Experimental Details
The composition of the organic NPs used in this study is confidential. To separate by size and characterize them, an AF4 system (Postnova AF2000) was used with an in-line UV/Vis detector (PN3211). An AF4 carrier solution of 20 mM HEPES, 0.1 % Pluronic F68, at pH = 8.0, was used in the experiments. A calibration curve using 6 gold NP standards (British BioCell International) of 5 nm, 10 nm, 15 nm, 20 nm, 30 nm, and 100 nm diameter was used (Figure 2) to relate retention time to hydrodynamic diameter and generate size distributions (Figure 4).
Results
The UV/Vis response for the organic NP samples is shown in Figure 3 as the three traces. The sizes of the three samples are very similar, so there is virtually no resolution between the peaks. However, there is a small but visible difference in retention time between sample 1 and samples 2 and 3.

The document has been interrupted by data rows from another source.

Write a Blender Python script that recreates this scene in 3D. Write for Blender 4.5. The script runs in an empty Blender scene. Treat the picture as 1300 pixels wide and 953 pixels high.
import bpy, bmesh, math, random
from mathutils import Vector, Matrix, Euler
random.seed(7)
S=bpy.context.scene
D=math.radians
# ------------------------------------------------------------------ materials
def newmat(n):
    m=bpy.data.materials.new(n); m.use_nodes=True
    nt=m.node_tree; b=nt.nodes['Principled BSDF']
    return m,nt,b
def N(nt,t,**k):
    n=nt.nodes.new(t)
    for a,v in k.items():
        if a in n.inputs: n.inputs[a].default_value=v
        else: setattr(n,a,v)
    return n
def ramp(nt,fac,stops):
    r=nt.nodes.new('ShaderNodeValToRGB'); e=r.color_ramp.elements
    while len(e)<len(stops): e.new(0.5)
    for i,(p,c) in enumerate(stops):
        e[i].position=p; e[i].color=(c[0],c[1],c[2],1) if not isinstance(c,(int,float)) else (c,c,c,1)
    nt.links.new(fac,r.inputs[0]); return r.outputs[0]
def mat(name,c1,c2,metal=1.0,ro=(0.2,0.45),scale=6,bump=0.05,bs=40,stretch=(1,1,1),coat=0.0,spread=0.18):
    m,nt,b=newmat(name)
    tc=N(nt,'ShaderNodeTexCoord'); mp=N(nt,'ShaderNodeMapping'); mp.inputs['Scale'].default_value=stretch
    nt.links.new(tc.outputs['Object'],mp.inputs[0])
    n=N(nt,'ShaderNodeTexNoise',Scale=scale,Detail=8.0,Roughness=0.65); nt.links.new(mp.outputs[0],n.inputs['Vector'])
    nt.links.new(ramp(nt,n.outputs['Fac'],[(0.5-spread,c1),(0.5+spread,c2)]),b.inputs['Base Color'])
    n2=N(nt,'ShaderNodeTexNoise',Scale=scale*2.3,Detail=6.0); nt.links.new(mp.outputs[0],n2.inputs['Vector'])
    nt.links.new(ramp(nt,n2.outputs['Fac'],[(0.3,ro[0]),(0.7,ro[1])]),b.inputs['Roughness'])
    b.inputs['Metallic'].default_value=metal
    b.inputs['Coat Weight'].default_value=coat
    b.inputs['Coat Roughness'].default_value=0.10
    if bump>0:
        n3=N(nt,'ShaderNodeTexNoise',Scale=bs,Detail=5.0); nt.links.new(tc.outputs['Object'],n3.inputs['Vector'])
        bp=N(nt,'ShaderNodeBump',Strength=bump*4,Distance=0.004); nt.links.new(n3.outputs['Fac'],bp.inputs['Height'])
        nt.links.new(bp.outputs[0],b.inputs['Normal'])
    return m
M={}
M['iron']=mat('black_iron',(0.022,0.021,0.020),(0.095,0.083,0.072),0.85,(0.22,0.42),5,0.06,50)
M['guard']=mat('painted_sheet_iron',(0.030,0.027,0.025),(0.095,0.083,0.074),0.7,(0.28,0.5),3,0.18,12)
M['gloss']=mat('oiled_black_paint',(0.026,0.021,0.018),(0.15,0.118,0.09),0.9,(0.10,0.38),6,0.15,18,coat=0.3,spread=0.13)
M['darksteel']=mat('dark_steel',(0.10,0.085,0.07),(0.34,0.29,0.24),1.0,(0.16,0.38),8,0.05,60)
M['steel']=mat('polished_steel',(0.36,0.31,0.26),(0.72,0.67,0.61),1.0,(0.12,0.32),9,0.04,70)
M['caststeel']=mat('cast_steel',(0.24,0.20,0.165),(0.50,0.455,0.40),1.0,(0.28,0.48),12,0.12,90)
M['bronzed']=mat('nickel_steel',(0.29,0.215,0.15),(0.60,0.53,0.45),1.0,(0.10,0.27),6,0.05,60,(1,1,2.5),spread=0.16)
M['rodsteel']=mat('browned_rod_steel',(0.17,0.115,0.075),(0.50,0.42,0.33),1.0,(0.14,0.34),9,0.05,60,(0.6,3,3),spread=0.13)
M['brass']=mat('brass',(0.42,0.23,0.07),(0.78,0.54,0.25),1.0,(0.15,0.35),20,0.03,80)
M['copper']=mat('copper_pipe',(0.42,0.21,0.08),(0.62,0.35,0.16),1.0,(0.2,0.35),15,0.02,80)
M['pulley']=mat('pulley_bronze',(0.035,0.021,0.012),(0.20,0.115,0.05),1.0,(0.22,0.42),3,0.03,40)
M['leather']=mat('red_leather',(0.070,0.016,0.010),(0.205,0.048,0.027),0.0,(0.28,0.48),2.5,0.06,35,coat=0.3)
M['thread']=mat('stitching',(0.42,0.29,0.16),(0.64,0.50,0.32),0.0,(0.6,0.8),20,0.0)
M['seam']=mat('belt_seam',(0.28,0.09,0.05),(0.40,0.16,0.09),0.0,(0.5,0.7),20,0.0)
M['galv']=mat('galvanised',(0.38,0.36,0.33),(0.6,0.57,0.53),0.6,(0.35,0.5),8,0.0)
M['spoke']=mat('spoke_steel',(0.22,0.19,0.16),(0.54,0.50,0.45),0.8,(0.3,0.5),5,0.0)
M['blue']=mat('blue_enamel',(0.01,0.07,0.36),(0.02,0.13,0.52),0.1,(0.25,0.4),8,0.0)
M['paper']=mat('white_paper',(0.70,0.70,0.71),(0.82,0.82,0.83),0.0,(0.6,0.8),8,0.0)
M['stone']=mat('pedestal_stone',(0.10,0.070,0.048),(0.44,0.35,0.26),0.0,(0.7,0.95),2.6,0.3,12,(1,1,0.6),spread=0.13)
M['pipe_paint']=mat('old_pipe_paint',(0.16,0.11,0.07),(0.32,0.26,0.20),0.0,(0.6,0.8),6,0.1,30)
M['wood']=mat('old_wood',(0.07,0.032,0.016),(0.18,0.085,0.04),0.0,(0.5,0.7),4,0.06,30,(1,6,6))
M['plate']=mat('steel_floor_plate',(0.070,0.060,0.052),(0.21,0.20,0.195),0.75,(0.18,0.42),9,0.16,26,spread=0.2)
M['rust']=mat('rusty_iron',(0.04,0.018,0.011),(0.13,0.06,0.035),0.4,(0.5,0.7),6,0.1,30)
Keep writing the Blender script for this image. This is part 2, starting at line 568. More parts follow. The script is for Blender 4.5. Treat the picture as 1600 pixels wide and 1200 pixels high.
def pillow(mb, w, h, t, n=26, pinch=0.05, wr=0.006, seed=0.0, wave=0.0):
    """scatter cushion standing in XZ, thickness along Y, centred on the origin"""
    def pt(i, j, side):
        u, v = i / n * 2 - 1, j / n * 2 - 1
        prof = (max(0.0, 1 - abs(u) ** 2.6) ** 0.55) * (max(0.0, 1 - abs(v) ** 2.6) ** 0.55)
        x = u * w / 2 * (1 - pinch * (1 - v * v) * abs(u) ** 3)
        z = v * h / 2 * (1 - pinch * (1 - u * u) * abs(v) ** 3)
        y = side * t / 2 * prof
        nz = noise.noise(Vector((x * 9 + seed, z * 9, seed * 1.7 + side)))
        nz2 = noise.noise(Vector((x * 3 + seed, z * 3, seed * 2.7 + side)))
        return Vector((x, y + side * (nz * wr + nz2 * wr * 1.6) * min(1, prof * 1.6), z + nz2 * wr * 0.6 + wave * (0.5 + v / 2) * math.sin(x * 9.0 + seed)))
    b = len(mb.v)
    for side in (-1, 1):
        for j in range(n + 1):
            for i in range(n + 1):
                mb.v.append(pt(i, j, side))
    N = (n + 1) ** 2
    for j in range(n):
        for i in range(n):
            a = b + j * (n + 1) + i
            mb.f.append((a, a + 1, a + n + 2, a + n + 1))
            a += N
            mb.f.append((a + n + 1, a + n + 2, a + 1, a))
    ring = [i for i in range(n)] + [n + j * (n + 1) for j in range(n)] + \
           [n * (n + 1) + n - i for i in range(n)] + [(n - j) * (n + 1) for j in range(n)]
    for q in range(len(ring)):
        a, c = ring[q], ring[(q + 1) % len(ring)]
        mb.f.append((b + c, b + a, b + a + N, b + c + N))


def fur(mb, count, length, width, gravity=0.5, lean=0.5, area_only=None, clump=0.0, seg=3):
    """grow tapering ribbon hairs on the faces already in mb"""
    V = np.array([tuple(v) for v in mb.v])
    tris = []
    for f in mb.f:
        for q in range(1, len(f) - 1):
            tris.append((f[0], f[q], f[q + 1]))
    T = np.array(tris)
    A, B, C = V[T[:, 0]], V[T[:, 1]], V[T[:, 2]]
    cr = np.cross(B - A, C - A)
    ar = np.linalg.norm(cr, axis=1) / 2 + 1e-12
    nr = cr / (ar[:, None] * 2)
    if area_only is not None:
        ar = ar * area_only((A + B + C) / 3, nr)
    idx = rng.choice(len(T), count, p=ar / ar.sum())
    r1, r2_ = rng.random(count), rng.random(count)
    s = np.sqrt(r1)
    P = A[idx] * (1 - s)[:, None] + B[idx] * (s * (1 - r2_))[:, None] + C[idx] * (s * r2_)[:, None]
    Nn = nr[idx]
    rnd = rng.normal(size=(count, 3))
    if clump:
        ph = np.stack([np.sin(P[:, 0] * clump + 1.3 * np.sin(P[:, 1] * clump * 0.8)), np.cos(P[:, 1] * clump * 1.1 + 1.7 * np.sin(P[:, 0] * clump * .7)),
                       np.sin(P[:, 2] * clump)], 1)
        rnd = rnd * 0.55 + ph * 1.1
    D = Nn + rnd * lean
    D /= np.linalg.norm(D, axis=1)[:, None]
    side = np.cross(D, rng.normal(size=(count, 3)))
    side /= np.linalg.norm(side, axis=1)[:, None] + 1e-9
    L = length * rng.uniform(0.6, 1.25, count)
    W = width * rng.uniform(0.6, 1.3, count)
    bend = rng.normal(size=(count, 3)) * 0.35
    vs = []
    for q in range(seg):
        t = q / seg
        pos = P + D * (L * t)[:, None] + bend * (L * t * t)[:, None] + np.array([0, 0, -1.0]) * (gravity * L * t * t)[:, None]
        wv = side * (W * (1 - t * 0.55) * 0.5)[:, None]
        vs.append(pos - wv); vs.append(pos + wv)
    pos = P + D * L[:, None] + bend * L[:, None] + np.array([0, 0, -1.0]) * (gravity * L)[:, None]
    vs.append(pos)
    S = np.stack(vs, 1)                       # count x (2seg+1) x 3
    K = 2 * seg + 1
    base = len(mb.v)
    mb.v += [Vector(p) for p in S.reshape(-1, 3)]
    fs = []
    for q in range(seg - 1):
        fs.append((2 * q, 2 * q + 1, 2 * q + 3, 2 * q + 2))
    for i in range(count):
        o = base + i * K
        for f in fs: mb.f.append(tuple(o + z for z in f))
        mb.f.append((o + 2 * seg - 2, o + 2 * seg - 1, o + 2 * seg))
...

Figure 4 shows the hydrodynamic diameter distributions for the three organic NP samples used in this study, as calculated from the calibration data shown in Figure 2. Using this approach, we can discern small differences in particle size distributions between the three NP samples. There is a small but clear difference in the mode size for sample 1; the hydrodynamic diameter at peak max (56 nm) is slightly bigger than samples 2 and 3. Samples 2 and 3 have very similar diameters at peak maxima (51 and 50 nm respectively), but we can observe from Figure 4 that sample 2 has a slightly wider size distribution, with particles smaller and larger than those in sample 3. The differences observed in these distributions are subtle, but they can potentially have a major effect on semiconductor material properties.
Conclusion
From the data presented here, we see that AF4 can separate small but potentially important differences in size for organic NPs. The very small differences in size between these samples would make lower-resolution measurements such as dynamic light scattering or batch MALS unable to discern any differences in size; however, separation by AF4 enables this higher-resolution analysis.
References
[1] G. P. Neupane, W. Ma, T. Yildirim, Y. Tang, L. Zhang, Y. Lu. Nano Materials Science, 2019, 1 (4), 246-259.
[2] S. Baskoutas, A. F. Terzis, Journal of Applied Physics, 2006, 99 (1), 013708.